When it comes to decoy spreads, many goose hunters are convinced that bigger is better. Spreads of more than 10 dozen full-body decoys are now common on the goose hunting landscape, and many hunters use custom decoy trailers to transport their prodigious spreads to and from the field. But veteran outfitter Darrell Wise contends that huge rigs of decoys are often unnecessary to successfully hunt geese in many areas. "The number of decoys you use depends on whether you are hunting next to a refuge or hunting geese that are feeding in a field," says Wise, who has hunted Canada geese for more than four decades in the western United States and Canada. "Next to a refuge, you need to use a lot of decoys to confuse the birds as to which side of the fence you are on. Consequently, hunting in these areas is not recommended for beginners or those looking for an easy hunt. But if you find a field where geese are actively feeding, then the number of decoys you use isn't important at all. Because geese have already made up their minds that they are going there to feed anyway, all you are doing is marking the spot. That's why when I hunt geese on my own for fun, all I use is maybe 18 silhouette decoys."

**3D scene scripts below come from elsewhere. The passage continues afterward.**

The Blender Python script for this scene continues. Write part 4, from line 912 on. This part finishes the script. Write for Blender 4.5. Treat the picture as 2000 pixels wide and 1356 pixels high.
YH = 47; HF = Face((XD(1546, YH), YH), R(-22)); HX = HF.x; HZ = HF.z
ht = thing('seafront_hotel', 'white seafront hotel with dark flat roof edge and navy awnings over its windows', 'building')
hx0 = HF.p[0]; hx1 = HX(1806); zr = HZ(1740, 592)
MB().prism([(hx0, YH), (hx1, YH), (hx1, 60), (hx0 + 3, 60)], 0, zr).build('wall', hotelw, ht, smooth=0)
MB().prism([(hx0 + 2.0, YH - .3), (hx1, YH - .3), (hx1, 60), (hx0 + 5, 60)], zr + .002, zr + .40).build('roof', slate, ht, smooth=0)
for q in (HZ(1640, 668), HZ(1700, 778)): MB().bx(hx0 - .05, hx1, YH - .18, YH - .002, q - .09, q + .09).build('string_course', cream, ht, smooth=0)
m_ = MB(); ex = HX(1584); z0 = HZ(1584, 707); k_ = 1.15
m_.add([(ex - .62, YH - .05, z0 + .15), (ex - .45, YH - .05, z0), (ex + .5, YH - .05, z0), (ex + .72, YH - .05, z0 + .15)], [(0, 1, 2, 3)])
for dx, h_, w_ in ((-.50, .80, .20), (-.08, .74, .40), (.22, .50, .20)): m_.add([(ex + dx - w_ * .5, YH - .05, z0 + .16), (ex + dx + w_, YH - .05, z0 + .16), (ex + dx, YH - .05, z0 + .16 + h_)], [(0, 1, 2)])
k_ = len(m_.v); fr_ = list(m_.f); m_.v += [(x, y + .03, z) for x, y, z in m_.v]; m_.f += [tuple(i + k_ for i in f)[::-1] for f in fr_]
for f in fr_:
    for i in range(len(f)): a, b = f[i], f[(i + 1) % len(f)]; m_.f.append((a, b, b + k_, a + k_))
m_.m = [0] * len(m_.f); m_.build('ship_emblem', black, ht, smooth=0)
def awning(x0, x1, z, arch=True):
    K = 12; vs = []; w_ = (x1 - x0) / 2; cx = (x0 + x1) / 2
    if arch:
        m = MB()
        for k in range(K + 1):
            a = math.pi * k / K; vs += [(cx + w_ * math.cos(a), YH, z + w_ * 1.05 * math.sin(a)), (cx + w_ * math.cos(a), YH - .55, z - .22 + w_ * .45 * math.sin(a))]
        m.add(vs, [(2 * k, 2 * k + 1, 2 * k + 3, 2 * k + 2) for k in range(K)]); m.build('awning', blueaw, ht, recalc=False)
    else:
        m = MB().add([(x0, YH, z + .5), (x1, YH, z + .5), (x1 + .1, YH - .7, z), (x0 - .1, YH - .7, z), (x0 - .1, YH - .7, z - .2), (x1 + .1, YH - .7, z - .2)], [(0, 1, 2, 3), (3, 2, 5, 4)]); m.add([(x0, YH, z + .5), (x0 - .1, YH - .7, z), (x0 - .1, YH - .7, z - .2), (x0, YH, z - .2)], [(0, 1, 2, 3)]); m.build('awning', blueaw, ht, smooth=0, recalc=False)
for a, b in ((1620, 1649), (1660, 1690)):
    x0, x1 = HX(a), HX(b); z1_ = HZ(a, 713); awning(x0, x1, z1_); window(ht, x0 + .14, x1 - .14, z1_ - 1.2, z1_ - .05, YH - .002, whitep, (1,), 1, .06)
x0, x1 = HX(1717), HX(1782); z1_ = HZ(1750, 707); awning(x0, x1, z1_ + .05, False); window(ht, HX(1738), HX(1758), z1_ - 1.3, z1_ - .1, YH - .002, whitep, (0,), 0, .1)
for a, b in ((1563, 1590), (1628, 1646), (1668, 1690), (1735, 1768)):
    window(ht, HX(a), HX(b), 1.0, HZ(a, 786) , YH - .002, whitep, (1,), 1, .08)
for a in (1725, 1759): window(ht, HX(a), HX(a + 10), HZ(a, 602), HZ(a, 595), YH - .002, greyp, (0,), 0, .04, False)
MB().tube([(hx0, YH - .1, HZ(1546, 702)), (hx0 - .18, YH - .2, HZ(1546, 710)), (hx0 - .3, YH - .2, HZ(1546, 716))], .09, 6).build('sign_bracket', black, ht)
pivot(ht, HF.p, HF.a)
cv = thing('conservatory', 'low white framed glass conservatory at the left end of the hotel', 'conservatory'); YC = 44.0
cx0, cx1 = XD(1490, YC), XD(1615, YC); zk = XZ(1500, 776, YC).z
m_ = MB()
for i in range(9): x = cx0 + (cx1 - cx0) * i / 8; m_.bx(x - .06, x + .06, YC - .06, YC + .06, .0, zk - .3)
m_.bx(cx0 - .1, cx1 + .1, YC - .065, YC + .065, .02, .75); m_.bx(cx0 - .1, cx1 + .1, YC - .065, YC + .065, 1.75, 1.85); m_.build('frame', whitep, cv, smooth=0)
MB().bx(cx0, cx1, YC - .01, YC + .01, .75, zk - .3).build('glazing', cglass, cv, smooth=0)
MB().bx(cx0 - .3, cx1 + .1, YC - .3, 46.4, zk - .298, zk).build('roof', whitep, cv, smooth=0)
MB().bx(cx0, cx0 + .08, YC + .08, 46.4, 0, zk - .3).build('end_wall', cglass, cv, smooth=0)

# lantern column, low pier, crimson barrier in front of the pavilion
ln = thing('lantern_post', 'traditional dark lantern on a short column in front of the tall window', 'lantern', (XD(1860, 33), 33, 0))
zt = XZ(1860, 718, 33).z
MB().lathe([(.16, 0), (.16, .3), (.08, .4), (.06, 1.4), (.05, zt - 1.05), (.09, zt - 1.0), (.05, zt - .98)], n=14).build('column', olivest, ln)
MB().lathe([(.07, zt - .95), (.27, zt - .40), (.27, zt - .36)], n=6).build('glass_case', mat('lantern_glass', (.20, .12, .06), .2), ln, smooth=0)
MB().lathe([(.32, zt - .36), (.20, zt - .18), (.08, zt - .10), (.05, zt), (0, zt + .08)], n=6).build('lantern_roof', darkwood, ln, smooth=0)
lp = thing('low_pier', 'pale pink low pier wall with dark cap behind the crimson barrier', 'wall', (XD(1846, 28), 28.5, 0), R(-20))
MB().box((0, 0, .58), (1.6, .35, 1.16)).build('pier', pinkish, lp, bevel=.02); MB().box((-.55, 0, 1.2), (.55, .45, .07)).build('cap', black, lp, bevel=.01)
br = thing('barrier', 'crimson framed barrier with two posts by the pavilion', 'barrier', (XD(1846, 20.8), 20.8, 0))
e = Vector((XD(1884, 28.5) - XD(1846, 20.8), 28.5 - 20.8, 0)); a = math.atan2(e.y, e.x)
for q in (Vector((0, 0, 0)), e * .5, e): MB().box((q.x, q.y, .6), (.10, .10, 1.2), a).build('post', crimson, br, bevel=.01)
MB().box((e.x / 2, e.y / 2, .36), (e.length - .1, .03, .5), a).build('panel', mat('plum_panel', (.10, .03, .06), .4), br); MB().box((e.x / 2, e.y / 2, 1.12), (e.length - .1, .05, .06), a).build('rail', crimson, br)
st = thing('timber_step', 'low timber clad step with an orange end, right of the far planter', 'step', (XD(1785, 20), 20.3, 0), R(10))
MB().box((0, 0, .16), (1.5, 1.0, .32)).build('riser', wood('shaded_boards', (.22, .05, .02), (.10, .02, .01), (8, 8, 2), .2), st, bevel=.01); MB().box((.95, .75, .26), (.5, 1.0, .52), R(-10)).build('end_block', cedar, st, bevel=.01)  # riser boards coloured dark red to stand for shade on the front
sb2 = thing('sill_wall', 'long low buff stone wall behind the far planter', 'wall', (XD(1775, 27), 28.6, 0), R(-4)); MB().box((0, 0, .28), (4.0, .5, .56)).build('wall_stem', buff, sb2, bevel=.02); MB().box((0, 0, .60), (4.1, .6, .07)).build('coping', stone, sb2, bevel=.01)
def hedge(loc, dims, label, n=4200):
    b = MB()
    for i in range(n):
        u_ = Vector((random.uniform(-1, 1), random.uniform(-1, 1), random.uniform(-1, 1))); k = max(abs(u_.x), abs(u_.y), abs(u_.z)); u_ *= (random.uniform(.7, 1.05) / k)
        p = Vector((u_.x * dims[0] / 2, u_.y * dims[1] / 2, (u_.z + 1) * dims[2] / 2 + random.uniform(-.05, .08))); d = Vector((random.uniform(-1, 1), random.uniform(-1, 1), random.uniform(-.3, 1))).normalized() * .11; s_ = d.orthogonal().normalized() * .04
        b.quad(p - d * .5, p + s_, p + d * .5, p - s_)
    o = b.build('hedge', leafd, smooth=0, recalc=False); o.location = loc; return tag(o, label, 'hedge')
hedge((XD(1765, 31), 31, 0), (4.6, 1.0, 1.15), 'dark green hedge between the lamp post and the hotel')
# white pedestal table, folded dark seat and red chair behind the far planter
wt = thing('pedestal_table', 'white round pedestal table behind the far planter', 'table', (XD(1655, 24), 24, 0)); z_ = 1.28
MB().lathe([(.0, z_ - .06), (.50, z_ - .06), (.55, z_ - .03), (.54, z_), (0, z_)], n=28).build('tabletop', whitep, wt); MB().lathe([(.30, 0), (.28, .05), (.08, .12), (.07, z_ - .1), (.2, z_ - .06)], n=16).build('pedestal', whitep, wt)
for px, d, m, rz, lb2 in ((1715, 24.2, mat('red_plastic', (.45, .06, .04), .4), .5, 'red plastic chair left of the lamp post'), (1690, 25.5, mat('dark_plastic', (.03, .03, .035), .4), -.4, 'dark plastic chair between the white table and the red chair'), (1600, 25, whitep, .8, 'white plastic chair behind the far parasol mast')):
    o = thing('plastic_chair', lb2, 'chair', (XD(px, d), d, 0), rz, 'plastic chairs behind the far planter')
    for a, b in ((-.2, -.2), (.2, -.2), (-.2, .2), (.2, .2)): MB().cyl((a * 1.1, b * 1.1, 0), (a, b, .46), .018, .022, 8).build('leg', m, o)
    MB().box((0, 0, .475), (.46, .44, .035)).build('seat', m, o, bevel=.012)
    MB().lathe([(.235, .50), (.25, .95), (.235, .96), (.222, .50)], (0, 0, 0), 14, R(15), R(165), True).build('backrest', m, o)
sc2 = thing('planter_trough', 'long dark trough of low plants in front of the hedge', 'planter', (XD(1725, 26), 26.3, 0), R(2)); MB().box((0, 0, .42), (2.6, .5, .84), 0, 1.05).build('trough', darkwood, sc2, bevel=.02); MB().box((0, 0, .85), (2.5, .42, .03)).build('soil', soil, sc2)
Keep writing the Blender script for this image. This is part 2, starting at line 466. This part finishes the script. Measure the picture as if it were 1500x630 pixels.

Michigan outfitter George Lynch has also had good success for years hunting over small decoy spreads. "If you hunt by yourself or with only one or two other people, you don't have to use that many decoys," says Lynch, who is also owner of Lynch Mob Goose Calls and a member of the Avery pro staff. "A dozen or 18 full-bodies with motion stakes make a good starter rig. If you're on a tight budget, you can either buy them yourself four or six at a time or split the cost of a dozen with a buddy. I also like to mix in a half-dozen shells that I place on the ground to look like resting or sleeping birds. Then your rig includes decoys that are moving like actively feeding birds, as well as decoys that look like birds that are resting and content. It says to the geese that this is a place with both food and safety—everything the birds are looking for.

"Another huge advantage of hunting with a small spread is it enables you to pick up your decoys and get out of a field quickly after you bag your birds," Lynch continues. "This will allow you to hunt a particular field for more than just one day and bag more birds in the long run than guys who go in with a trailer and spend all morning in the field."